■ **REQUIRED TASK**: Reproduce the entire listing word for word.

■ **STORED DATA**:
..............................
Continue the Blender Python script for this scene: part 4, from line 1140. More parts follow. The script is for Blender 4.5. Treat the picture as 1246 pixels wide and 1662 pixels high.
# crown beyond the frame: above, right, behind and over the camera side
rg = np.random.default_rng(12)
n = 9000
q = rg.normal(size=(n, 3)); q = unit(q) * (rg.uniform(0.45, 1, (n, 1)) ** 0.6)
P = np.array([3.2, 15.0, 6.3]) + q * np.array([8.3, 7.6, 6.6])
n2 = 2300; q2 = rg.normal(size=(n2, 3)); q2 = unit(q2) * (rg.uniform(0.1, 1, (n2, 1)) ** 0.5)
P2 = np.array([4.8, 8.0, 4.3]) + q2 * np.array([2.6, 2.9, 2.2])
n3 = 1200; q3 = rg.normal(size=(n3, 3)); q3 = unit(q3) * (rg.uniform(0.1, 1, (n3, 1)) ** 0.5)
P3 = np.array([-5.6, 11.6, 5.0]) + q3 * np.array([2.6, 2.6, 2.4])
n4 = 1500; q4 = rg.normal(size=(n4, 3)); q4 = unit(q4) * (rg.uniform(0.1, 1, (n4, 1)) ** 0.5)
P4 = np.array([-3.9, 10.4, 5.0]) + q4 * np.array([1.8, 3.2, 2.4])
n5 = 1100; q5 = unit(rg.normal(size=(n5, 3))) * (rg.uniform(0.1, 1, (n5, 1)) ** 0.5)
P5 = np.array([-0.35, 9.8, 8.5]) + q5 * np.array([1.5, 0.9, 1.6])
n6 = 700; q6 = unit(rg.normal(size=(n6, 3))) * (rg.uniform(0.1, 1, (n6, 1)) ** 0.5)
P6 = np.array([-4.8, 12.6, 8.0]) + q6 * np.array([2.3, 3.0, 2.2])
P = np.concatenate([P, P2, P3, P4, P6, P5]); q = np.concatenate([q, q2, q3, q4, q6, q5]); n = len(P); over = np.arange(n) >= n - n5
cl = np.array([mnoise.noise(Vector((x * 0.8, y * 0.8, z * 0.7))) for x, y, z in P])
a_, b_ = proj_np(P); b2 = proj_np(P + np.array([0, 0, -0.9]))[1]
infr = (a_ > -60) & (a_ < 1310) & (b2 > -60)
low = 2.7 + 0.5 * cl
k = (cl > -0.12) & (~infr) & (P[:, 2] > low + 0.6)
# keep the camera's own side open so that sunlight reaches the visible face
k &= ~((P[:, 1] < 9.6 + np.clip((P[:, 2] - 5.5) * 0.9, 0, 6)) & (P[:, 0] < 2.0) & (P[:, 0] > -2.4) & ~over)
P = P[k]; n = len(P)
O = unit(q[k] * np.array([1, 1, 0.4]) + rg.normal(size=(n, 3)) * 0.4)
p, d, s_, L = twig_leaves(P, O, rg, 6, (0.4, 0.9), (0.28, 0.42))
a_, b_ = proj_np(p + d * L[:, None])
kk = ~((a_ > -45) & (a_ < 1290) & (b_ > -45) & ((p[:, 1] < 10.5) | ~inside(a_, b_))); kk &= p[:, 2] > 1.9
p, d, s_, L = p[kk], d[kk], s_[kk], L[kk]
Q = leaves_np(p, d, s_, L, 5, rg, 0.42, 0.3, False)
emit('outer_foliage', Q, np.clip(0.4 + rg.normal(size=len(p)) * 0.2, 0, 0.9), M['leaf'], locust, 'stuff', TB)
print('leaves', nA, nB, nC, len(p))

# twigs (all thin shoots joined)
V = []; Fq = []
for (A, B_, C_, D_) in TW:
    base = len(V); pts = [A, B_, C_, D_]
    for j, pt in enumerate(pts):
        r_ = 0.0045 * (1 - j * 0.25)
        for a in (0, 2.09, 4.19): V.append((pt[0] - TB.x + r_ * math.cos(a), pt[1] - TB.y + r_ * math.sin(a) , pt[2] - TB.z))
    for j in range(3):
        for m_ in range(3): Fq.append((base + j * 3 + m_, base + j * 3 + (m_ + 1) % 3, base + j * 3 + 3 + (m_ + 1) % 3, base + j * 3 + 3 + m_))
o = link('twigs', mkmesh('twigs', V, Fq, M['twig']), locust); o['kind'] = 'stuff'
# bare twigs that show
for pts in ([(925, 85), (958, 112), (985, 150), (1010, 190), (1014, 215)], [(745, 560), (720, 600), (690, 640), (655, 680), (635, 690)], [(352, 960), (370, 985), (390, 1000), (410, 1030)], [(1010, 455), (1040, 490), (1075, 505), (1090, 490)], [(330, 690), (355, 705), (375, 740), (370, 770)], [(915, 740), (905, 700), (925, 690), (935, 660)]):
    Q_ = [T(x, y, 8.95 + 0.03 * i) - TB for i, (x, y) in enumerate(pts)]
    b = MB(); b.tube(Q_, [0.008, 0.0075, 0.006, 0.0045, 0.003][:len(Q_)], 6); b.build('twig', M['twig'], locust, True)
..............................
■ **TASK OUTPUT**:
Continue the Blender Python script for this scene: part 4, from line 1140. More parts follow. The script is for Blender 4.5. Treat the picture as 1246 pixels wide and 1662 pixels high.
# crown beyond the frame: above, right, behind and over the camera side
rg = np.random.default_rng(12)
n = 9000
q = rg.normal(size=(n, 3)); q = unit(q) * (rg.uniform(0.45, 1, (n, 1)) ** 0.6)
P = np.array([3.2, 15.0, 6.3]) + q * np.array([8.3, 7.6, 6.6])
n2 = 2300; q2 = rg.normal(size=(n2, 3)); q2 = unit(q2) * (rg.uniform(0.1, 1, (n2, 1)) ** 0.5)
P2 = np.array([4.8, 8.0, 4.3]) + q2 * np.array([2.6, 2.9, 2.2])
n3 = 1200; q3 = rg.normal(size=(n3, 3)); q3 = unit(q3) * (rg.uniform(0.1, 1, (n3, 1)) ** 0.5)
P3 = np.array([-5.6, 11.6, 5.0]) + q3 * np.array([2.6, 2.6, 2.4])
n4 = 1500; q4 = rg.normal(size=(n4, 3)); q4 = unit(q4) * (rg.uniform(0.1, 1, (n4, 1)) ** 0.5)
P4 = np.array([-3.9, 10.4, 5.0]) + q4 * np.array([1.8, 3.2, 2.4])
n5 = 1100; q5 = unit(rg.normal(size=(n5, 3))) * (rg.uniform(0.1, 1, (n5, 1)) ** 0.5)
P5 = np.array([-0.35, 9.8, 8.5]) + q5 * np.array([1.5, 0.9, 1.6])
n6 = 700; q6 = unit(rg.normal(size=(n6, 3))) * (rg.uniform(0.1, 1, (n6, 1)) ** 0.5)
P6 = np.array([-4.8, 12.6, 8.0]) + q6 * np.array([2.3, 3.0, 2.2])
P = np.concatenate([P, P2, P3, P4, P6, P5]); q = np.concatenate([q, q2, q3, q4, q6, q5]); n = len(P); over = np.arange(n) >= n - n5
cl = np.array([mnoise.noise(Vector((x * 0.8, y * 0.8, z * 0.7))) for x, y, z in P])
a_, b_ = proj_np(P); b2 = proj_np(P + np.array([0, 0, -0.9]))[1]
infr = (a_ > -60) & (a_ < 1310) & (b2 > -60)
low = 2.7 + 0.5 * cl
k = (cl > -0.12) & (~infr) & (P[:, 2] > low + 0.6)
# keep the camera's own side open so that sunlight reaches the visible face
k &= ~((P[:, 1] < 9.6 + np.clip((P[:, 2] - 5.5) * 0.9, 0, 6)) & (P[:, 0] < 2.0) & (P[:, 0] > -2.4) & ~over)
P = P[k]; n = len(P)
O = unit(q[k] * np.array([1, 1, 0.4]) + rg.normal(size=(n, 3)) * 0.4)
p, d, s_, L = twig_leaves(P, O, rg, 6, (0.4, 0.9), (0.28, 0.42))
a_, b_ = proj_np(p + d * L[:, None])
kk = ~((a_ > -45) & (a_ < 1290) & (b_ > -45) & ((p[:, 1] < 10.5) | ~inside(a_, b_))); kk &= p[:, 2] > 1.9
p, d, s_, L = p[kk], d[kk], s_[kk], L[kk]
Q = leaves_np(p, d, s_, L, 5, rg, 0.42, 0.3, False)
emit('outer_foliage', Q, np.clip(0.4 + rg.normal(size=len(p)) * 0.2, 0, 0.9), M['leaf'], locust, 'stuff', TB)
print('leaves', nA, nB, nC, len(p))

# twigs (all thin shoots joined)
V = []; Fq = []
for (A, B_, C_, D_) in TW:
    base = len(V); pts = [A, B_, C_, D_]
    for j, pt in enumerate(pts):
        r_ = 0.0045 * (1 - j * 0.25)
        for a in (0, 2.09, 4.19): V.append((pt[0] - TB.x + r_ * math.cos(a), pt[1] - TB.y + r_ * math.sin(a) , pt[2] - TB.z))
    for j in range(3):
        for m_ in range(3): Fq.append((base + j * 3 + m_, base + j * 3 + (m_ + 1) % 3, base + j * 3 + 3 + (m_ + 1) % 3, base + j * 3 + 3 + m_))
o = link('twigs', mkmesh('twigs', V, Fq, M['twig']), locust); o['kind'] = 'stuff'
# bare twigs that show
for pts in ([(925, 85), (958, 112), (985, 150), (1010, 190), (1014, 215)], [(745, 560), (720, 600), (690, 640), (655, 680), (635, 690)], [(352, 960), (370, 985), (390, 1000), (410, 1030)], [(1010, 455), (1040, 490), (1075, 505), (1090, 490)], [(330, 690), (355, 705), (375, 740), (370, 770)], [(915, 740), (905, 700), (925, 690), (935, 660)]):
    Q_ = [T(x, y, 8.95 + 0.03 * i) - TB for i, (x, y) in enumerate(pts)]
    b = MB(); b.tube(Q_, [0.008, 0.0075, 0.006, 0.0045, 0.003][:len(Q_)], 6); b.build('twig', M['twig'], locust, True)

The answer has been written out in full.